In this day and age where most things around us are fast-changing, payroll is no exception. It is also transforming to keep pace with the changing needs of employees and employers today. And when it comes to HR and payroll, companies deal with a variety of scenarios and challenges on a day to day basis. Many a time, these problems are caused due to missing payroll-related internal controls or insufficient audit on payroll inputs and outputs.

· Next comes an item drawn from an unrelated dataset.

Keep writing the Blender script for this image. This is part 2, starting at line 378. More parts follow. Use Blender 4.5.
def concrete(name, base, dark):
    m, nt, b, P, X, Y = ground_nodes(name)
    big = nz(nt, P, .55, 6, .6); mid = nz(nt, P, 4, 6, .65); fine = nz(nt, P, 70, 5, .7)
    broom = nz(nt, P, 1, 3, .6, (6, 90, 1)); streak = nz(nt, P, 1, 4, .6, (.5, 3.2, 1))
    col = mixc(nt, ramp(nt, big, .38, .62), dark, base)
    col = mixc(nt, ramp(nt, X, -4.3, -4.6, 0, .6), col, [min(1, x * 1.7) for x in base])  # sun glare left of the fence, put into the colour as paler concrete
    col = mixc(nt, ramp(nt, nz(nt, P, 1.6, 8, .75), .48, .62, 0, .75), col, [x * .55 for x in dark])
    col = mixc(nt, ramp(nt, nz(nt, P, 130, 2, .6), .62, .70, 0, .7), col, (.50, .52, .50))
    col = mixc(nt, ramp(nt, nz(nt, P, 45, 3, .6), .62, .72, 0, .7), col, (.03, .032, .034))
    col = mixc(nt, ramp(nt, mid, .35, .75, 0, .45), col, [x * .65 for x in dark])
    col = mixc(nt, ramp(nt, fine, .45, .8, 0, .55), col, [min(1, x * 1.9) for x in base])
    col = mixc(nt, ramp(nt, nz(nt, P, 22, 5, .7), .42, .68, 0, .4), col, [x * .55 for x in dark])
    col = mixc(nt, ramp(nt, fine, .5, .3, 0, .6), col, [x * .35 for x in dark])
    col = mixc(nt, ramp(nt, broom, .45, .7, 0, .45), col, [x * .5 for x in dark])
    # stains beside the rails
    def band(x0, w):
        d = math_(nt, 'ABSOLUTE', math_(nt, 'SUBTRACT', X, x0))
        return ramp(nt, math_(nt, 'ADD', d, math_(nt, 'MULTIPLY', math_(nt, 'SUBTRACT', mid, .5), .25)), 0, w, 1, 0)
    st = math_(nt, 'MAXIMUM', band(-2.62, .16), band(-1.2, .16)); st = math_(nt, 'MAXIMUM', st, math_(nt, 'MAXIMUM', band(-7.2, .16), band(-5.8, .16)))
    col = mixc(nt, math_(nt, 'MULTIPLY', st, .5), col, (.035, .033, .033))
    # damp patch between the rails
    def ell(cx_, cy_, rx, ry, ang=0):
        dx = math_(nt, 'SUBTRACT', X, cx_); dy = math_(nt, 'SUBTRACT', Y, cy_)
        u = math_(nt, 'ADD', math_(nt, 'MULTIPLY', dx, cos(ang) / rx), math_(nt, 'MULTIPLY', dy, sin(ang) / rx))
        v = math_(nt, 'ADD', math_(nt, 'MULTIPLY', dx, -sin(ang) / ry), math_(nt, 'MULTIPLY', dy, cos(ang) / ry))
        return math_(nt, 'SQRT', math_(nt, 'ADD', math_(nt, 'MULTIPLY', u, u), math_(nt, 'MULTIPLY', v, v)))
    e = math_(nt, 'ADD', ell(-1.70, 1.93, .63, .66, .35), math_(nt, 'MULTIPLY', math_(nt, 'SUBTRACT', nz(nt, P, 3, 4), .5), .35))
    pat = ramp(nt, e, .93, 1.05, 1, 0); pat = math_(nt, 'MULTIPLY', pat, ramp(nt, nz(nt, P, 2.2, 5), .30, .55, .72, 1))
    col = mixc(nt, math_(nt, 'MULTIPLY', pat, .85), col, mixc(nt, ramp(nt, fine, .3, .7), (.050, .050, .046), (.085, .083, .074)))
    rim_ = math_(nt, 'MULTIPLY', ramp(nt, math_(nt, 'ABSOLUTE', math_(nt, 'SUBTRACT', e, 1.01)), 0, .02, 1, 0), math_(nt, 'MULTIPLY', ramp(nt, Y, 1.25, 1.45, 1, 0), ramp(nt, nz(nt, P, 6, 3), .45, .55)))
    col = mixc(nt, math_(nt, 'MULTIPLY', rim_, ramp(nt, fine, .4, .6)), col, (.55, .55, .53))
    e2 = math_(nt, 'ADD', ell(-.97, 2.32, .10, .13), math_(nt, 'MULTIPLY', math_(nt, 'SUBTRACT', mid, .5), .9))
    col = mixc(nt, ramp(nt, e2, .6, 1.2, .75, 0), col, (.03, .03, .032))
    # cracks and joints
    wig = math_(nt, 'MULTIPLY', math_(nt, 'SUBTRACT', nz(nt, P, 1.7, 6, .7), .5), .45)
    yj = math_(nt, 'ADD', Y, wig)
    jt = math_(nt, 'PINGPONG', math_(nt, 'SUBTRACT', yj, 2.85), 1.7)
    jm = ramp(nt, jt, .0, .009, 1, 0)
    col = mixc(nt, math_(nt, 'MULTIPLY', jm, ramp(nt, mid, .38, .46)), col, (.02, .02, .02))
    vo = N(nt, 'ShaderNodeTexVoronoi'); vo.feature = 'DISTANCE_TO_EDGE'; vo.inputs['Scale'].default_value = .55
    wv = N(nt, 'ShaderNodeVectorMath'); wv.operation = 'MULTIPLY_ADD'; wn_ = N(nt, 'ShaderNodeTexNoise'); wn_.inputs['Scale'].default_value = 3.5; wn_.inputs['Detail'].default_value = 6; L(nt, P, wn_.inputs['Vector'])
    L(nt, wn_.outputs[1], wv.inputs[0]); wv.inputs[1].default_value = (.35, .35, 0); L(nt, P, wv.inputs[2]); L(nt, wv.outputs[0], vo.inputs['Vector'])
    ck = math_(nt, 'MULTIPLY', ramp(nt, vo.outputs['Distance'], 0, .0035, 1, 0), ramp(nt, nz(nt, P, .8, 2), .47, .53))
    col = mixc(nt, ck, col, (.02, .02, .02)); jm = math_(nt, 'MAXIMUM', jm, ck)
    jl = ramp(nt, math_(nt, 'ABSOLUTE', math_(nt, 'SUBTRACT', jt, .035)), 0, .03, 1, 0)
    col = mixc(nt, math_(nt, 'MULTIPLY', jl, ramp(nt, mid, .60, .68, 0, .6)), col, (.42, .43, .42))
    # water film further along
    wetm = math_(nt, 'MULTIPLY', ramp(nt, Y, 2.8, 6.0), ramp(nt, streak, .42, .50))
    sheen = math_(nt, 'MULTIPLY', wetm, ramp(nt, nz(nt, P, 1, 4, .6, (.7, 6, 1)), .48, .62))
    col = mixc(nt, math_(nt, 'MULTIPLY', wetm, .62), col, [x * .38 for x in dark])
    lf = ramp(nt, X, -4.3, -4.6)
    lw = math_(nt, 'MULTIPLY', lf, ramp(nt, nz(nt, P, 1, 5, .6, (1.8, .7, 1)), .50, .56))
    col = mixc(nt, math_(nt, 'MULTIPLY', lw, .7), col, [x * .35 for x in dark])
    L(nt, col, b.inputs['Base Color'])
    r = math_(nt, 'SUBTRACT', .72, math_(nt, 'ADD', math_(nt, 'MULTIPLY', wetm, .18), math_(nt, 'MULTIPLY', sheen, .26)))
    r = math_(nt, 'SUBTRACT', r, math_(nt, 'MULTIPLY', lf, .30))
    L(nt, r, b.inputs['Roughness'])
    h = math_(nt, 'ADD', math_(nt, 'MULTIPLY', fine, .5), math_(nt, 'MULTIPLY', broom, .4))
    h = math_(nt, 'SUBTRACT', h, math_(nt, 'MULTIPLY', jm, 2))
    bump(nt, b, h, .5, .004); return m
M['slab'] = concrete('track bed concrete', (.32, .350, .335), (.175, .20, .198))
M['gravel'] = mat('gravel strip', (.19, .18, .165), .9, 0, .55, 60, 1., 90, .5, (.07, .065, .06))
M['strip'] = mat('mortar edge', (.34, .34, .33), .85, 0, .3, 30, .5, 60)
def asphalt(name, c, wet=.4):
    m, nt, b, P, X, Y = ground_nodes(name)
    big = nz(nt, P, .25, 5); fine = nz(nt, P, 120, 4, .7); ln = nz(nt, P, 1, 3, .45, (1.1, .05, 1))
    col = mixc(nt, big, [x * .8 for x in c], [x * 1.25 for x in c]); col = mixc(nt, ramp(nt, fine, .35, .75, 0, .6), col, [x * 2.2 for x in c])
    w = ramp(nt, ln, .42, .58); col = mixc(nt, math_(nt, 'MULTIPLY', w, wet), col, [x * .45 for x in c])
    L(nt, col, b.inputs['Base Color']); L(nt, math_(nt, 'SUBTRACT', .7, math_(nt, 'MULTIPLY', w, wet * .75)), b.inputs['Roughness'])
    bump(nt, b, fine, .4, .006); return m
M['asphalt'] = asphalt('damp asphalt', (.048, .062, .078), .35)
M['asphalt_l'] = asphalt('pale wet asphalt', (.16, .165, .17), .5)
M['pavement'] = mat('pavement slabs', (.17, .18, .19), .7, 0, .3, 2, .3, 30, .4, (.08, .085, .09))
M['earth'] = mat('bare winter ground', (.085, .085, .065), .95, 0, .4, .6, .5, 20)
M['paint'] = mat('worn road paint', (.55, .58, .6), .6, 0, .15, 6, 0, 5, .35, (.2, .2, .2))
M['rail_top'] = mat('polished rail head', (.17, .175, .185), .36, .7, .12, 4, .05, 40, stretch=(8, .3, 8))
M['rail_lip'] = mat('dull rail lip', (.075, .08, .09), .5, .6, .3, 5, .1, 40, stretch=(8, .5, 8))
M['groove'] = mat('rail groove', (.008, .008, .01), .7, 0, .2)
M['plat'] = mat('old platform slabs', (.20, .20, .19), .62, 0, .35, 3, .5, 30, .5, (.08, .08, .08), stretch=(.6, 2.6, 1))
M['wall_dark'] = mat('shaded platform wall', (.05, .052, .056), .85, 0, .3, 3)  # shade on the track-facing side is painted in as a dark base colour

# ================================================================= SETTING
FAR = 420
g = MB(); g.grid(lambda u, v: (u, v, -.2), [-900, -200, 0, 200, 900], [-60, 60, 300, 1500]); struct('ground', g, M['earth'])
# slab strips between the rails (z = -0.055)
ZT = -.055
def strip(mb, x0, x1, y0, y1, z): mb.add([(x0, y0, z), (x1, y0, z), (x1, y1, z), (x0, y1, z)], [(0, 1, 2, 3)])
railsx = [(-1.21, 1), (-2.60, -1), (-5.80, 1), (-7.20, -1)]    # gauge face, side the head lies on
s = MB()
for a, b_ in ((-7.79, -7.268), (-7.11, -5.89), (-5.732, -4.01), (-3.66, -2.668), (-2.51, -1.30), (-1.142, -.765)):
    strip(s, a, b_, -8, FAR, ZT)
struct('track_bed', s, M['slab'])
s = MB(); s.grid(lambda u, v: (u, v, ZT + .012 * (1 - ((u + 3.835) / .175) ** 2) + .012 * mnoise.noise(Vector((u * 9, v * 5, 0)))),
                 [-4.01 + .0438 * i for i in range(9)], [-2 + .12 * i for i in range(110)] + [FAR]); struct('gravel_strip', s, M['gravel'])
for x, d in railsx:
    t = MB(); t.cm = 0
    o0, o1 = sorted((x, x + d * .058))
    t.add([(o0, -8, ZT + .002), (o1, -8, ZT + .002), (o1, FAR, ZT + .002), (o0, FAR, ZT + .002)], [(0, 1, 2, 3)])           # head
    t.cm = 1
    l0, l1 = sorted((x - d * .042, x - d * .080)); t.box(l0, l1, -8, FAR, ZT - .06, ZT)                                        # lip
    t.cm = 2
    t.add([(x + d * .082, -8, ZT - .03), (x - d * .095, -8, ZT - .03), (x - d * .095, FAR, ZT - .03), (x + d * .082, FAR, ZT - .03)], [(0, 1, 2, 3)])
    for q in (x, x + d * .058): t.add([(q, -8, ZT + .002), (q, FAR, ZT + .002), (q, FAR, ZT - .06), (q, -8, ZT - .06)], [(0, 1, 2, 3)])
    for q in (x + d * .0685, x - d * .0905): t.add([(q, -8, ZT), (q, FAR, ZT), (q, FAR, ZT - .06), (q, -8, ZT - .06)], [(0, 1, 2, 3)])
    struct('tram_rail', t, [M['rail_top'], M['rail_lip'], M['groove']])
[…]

In our last blog on payroll auditing, we analyzed why an organization must perform payroll audits regularly. In this blog, we highlight the key points that must be frequently checked to maintain payroll hygiene which in turn will make the payroll process efficient, thus lowering the irregularities that will reflect during payroll auditing. We had mentioned in the earlier blog, “The general idea of regular payroll audits is to reduce the errors, maintain compliance, stay updated, and improve the payroll processes. This leads to good payroll practices.” And now, we are going to discuss exactly that!

Checklist for audit

A regular internal payroll audit is strongly recommended, ideally for every pay period. It will help identify errors in payroll inputs (these would be inputs fed in manually more often than not), false or fraudulent inputs in the payroll, etc. This will allow the organization to report and rectify it within the pay period, to avoid any losses to the organization or any dissatisfaction to the employees. Some important data points for audit are:

  1. Input data changes: Any change in data that can directly or indirectly impact the payroll output should be audited. A few examples of input data are compensation change, one-time payroll values, employment information change, etc. If the auditor finds any discrepancy in the input data, he/she should look for further details, the Who-When-How-Why of things to arrive at a solution, that should prevent the recurrence of the same issue in future payroll runs.
    - Who made these incorrect entries?
    - When did the user make these entries?
    - How were these entries made/done? Using which medium?
    - Why were these entries done? (To be explained by the user)
  1. User Access Audit: The auditor needs to check for changes that occurred in terms of user access on employee’s employment information or payroll records to determine if any unauthorized user access has been provided.
  1. Payroll Output Audit: Any inconsistencies in the payroll processed, without proper justification by the payroll maker/checker must be identified, analyzed, and resolved.

Payroll controls

Establishing effective controls in the payroll process can result in minimum or no errors while processing payroll. Some of the internal controls include:

  1. Separation of tasks – The payroll system should not be user-dependent, but process dependent. The payroll process is a complex one with several stages, starting from getting the employee data, payroll inputs, time inputs to payroll processing, and payroll accounting. There should be in place a clear identification of a user’s role and the tasks that are to be performed by them. Dividing payroll tasks among different users will ensure that no one person has complete control of the payroll from start to end, which may cause an error or fraud.
  1. Single source of truth: If the employee data is integrated through a third-party system for payroll, then it will be considered as the source of truth for employee data. No changes should happen at the receiving source to ensure synchronized information in both systems which in turn drives the payroll output. For example, if employee data is integrated from 1 HRIS or payroll system to Ramco, integrated data should not be changed in the receiving system (Ramco). Any change required in employee data should be done in the source system and then it should be integrated with the receiving system (Ramco). This will ensure data is in sync in both the systems, making sure it results in proper payroll output without discrepancies.
  1. Maker & checker for all important transactions: All important input/ output transactions should have a maker and checker so that any discrepancy in the transactions can be identified at the stage of the input itself. For important transactions which have a direct or indirect impact on payroll output, there should be, at least, a single level of approval, i.e., a maker to make the entry and checker to verify it. This will ensure that if the maker makes a manual error or a fraudulent entry, it can be identified by the checker, during individual transaction which happens much before the payroll processing.

Minimizing human involvement: Any process in payroll automation, using business logic, should be done so with minimum/no exception. This is one of the best ways to reduce errors and improve payroll efficiency.